Logan's adaptation of Hugo came about five years ago.
Scorsese, with whom he worked on The Aviator, sent him Brian Selznick's best-selling book about a boy living within a Paris railway station.
"The thing that emerged for me was the orphan story," says Logan.
"I grew up reading Dickens and there's something about the character of Hugo that resonates so deeply with Little Dorrit and Little Nell and Oliver Twist and all those wayward damaged orphans from Dickens. So that was my way into it."
The decision to shoot in 3D came three years later, so Logan looked for ways to build that into the screenplay.
"The essential narrative stayed the same, but I looked for ways to move kinaesthetically though the space: Hugo going through tunnels, the sequence of going inside the automaton to see it work, inside a movie camera and even things like the Doberman."
It's "total kismet", says Logan, that Hugo and The Artist - the most-nominated Oscar films this year - both celebrate the early days of cinema.
"I love it that the two films reflect each other, but anyone who tells you there's any rhyme or reason to it knows nothing about how movies are made.
"Movies reach critical mass at different times and it's absolute happenstance that these two came out in the same year."
Rango, meanwhile, is a homage to classic Westerns, and features Johnny Depp as the voice of its quirky chameleon hero.
"When Gore Verbinski pitched this story about a Western with a lizard I immediately started laughing," says Logan, whose script references the likes of High Noon, Clint Eastwood character the Man With No Name and Blazing Saddles.
The result is a film that does not fit neatly into the family-friendly genre, and features a range of talking animals that are far from cute.

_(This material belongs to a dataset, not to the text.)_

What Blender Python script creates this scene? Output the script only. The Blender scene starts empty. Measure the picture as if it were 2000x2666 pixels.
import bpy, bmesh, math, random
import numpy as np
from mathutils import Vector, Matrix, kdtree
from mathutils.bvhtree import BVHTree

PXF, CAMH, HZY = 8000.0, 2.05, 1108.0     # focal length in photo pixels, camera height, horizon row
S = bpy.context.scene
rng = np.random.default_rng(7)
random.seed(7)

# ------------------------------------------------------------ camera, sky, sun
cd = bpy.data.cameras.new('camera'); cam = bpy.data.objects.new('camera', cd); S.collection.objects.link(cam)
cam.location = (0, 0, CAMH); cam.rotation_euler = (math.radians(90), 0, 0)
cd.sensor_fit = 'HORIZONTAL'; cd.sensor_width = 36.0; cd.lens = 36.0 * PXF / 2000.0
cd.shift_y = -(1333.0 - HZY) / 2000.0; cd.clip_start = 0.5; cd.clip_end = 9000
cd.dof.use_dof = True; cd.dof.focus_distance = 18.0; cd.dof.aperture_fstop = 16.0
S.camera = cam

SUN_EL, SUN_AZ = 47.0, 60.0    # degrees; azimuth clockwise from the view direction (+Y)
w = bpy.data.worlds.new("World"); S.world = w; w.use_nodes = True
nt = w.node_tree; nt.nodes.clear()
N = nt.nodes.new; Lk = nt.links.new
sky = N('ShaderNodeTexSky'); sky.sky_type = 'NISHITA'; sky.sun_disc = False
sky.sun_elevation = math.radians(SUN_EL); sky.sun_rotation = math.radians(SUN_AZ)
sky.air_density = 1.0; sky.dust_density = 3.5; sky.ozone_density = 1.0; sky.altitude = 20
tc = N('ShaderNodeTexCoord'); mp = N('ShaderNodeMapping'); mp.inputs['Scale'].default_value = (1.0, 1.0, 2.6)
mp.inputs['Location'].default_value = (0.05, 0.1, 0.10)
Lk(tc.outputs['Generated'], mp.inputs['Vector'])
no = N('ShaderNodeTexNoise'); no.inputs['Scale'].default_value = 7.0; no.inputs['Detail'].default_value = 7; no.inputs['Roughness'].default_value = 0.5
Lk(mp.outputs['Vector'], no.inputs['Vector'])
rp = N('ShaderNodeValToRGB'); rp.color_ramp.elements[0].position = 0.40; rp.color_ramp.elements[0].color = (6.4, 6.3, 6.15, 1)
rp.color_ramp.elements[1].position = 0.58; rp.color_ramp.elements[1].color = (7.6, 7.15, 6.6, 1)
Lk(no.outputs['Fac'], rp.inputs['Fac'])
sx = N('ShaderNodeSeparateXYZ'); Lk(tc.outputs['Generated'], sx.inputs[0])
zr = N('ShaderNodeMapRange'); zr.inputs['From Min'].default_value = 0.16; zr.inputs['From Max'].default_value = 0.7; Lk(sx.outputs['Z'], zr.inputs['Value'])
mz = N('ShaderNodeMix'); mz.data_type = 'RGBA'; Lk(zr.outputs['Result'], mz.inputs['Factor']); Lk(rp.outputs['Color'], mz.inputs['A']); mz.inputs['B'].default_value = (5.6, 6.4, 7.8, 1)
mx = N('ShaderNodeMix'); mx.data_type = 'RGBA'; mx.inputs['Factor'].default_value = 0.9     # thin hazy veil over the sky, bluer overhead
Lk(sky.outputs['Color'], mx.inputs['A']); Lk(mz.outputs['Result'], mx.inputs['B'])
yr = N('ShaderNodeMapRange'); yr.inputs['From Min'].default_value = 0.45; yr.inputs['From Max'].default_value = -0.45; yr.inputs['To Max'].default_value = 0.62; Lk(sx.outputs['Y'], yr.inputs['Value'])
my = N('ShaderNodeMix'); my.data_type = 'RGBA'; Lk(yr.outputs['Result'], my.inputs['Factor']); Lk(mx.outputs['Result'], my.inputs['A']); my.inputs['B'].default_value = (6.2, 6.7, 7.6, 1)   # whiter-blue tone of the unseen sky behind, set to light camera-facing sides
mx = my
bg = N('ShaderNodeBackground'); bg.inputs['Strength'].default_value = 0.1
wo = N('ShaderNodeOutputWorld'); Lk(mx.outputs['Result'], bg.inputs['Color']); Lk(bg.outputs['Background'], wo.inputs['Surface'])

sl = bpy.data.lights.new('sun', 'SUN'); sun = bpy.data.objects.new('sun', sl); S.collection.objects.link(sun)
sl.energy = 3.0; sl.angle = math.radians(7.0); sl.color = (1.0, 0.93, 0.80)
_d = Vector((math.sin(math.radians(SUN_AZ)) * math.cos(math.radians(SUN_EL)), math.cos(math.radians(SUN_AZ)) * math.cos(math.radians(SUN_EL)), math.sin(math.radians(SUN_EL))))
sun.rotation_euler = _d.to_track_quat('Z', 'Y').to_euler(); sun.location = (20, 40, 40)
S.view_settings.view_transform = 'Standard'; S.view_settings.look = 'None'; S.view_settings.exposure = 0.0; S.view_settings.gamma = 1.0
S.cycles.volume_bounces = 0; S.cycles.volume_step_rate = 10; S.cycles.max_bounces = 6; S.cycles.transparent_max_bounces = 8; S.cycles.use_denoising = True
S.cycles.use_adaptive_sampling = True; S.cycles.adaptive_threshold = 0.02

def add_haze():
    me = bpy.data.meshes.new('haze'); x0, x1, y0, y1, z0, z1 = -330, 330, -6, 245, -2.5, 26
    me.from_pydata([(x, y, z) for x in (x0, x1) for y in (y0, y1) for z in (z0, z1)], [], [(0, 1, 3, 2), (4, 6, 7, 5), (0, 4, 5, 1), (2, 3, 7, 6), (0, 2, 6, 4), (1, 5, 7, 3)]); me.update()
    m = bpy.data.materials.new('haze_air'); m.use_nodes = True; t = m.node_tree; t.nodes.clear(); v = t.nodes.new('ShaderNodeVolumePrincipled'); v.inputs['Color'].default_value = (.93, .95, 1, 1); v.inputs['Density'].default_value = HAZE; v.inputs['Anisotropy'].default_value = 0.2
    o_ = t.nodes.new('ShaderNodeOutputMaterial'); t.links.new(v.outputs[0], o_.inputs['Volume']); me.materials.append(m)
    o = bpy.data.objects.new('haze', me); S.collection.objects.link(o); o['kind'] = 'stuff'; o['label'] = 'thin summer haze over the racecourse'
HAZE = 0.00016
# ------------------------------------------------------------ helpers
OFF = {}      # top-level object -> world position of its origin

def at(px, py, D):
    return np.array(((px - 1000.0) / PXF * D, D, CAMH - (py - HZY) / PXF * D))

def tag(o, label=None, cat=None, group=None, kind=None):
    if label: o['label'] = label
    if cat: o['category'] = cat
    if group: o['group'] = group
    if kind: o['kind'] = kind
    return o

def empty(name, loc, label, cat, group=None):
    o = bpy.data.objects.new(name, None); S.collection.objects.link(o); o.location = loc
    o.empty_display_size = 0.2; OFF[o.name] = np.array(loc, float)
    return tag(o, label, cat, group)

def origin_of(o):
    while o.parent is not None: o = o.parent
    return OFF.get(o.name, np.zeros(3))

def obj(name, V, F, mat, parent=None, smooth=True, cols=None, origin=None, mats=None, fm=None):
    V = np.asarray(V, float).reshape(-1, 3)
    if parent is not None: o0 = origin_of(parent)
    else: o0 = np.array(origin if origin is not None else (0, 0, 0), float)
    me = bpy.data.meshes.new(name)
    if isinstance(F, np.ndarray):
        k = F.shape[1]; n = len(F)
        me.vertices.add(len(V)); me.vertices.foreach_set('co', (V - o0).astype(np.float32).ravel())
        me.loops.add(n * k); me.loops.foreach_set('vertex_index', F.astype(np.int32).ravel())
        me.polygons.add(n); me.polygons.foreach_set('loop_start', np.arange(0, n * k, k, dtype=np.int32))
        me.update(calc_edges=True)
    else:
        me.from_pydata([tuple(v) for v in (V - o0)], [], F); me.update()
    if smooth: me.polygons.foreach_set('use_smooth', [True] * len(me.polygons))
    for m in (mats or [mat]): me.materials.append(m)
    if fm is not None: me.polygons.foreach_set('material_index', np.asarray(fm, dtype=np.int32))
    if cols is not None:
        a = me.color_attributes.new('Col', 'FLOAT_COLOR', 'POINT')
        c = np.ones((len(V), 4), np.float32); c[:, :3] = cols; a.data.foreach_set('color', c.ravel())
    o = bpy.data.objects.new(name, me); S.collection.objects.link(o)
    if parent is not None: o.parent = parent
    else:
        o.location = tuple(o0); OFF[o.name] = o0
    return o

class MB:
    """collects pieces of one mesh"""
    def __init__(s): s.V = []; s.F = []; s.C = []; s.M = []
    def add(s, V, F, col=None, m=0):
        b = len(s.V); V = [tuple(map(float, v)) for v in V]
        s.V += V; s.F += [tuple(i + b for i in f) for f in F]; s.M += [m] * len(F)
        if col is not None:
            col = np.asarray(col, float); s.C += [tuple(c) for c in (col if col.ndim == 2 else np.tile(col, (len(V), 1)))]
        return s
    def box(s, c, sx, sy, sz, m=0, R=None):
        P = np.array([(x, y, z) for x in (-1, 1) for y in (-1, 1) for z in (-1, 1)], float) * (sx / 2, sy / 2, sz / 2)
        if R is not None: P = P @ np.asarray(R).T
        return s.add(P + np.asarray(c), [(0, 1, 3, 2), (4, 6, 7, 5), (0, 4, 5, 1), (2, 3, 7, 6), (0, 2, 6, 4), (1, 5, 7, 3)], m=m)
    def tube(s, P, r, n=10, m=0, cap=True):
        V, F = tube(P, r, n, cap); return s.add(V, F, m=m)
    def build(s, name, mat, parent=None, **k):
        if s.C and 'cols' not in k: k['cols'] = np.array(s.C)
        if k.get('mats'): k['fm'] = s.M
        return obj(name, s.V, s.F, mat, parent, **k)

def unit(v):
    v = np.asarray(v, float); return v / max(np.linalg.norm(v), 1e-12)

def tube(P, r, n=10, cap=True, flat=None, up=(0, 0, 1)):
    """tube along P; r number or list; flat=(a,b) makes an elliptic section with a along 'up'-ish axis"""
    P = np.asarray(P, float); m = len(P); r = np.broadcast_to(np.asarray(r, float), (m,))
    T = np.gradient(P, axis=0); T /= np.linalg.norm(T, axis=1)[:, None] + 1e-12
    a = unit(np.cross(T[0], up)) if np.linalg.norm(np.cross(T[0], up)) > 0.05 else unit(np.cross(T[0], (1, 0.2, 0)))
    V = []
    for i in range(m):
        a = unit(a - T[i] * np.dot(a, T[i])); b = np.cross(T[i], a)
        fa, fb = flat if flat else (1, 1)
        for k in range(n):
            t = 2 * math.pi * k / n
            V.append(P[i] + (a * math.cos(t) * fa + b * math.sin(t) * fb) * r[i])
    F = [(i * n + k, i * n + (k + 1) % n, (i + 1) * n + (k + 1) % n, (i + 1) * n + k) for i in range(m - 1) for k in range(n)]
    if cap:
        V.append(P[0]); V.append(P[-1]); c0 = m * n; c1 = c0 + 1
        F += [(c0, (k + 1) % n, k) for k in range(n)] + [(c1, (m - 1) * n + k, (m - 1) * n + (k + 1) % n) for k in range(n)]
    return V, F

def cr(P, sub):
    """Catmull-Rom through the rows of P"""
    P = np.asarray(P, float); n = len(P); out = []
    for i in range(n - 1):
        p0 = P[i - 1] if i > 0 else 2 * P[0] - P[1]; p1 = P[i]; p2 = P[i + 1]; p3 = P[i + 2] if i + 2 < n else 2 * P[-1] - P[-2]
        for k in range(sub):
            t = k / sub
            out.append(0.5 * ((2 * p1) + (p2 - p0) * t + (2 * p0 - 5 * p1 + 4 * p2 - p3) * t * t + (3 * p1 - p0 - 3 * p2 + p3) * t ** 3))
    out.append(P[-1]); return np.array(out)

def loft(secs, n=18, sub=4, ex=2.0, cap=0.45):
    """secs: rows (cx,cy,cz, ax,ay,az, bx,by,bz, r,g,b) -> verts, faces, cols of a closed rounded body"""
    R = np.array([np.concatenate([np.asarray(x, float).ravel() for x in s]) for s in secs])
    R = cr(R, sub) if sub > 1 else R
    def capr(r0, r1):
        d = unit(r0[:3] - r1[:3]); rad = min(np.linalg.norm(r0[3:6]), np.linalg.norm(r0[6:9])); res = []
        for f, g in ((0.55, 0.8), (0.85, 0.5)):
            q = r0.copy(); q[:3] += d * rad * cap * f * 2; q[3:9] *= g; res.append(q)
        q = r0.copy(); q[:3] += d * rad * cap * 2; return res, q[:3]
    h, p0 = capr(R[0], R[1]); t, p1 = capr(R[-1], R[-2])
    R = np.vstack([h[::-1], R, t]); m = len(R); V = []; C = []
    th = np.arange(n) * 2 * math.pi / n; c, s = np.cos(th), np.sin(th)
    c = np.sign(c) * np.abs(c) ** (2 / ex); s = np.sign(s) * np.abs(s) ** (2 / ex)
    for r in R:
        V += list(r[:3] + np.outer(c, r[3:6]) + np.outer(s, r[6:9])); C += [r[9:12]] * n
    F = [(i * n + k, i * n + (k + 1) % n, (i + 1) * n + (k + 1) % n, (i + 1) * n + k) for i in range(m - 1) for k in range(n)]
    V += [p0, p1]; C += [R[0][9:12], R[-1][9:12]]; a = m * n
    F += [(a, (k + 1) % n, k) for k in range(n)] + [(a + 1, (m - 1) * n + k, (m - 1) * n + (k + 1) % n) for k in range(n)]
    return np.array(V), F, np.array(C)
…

One is a bird with an arrow lodged in his eye socket.
"We were guys coming from outside the world of animation," says Logan. "Whenever there was a choice, we took the idiosyncratic path."
It was during the recording sessions for Rango that Logan asked actor Alfred Molina (voicing an armadillo) to play the role of artist Mark Rothko in his play RED.
Opening at London's Donmar Warehouse in 2009 and later on Broadway, RED went on to win six Tony awards.
How much does Logan's stage writing (he has more than a dozen plays to his credit) come through in his film work?
"I wake up in the morning a playwright who fell into screenwriting," he says. "I cherish my theatre life and wouldn't feel complete if I didn't have it."
He adds: "The essential dramatic lessons in Aeschylus, Aristotle, Shakespeare, Ibsen and Chekhov are the bedrock of a career as a screenwriter."
It's this love of the great dramatists that led to Logan's screenplay for the first ever big-screen adaptation of Shakespeare's Coriolanus.
"I didn't think anyone would be mad enough to want to make a movie of Coriolanus, until Ralph Fiennes came along - every bit as mad as myself - and we just did it."
And so to Skyfall - the new Bond film with Daniel Craig back as 007, and Fiennes and Javier Bardem in the cast. The film is currently in production, and Logan is still hands on.
"There's always tweaking to be done," he says, giving nothing away.
"I've been with Skyfall for over a year now. It's been the most fun experience I've ever had on a movie. It's like being part of a theatre company.
"I grew up on Bond and working with Sam [Mendes] is a dream because we're both theatre animals. We both speak the same language about story and character."
Logan reveals he has just finished writing a new play and is currently writing a screen adaptation of the Jersey Boys musical.
What's the play about? "The only thing more secret than Bond is my stage work," he teases. "All I can say is it will be in London this time next year."
Meanwhile, Logan's busy writing schedule will have to go on hold next week, as he has a couple of important appointments in his diary.
The Oscar Wilde awards are in Santa Monica on 23 February. The Academy Awards take place in Hollywood on 26 February.